月60件超の請求書をAppSheetで自動作成 岐阜の製陶会社3代目が進めたDX
「簡単に直せるところが利点」
もちろん最初から現場で働く職人に受け入れられたわけではありません。「難しい」と言われると、「もっと入力を簡単にするから」と伝えて、どこが難しいのかを丁寧に聞き取り、入力位置を変えたり、商品一覧の選択順を並び替えたりと細かな調整を続けた結果、まず数人が協力してくれることになりました。 河口さんは「直したいところを自分で簡単に直せるのがAppSheetの利点です」と話します。 その結果、事務担当が毎月2~3日かけて発注書を発行、発送していた作業が1日以内で済ませられるようになりました。 職人からも「スマホからリアルタイムで受注残情報がわかるので、担当者にわざわざ聞きに行かなくてもよくなった」と便利さを実感している声が届きました。
3社の修行経験「生きている」
家業である山喜製陶に戻るまで機械メーカー、通関業、同業の陶磁器メーカーで3年間修業してきた河口さん。当時は早く戻りたいとやきもきしていたといいますが「今となってはすべての経験が生きています」と話します。 AppSheetはアプリの開発をするエディタ画面は既定では英語ベースであり、ツールを使いこなせるようになるまでは慣れが必要です。しかし、メーカーでSEとして働いた経験から比較的早くなじむことができたのだといいます。AppSheetのコミュニティにも積極的に参加することで知見を深めていきました。 今回の業務アプリのほかにも工程別生産日報アプリ、不良報告アプリ、燃料使用量記録アプリなど、5つ以上のアプリを作っています。
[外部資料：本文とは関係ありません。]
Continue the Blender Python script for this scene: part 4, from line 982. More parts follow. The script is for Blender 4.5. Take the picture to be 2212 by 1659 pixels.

さらに従業員たちから棚卸のための新しいアプリを作ってほしいという要望も寄せられるようになったといいます。 陶磁器業界はメーカーも減少の一途で、製品供給量が落ち、タイムリーな製品供給が課題となっています。河口さんは「ノーコードツールなどの導入で生産効率を上げて少しでも解決につなげていきたいです。今回のような業務アプリを同業他社にも使ってもらうことで業界全体の発展につなげていければと考えています」と話しています。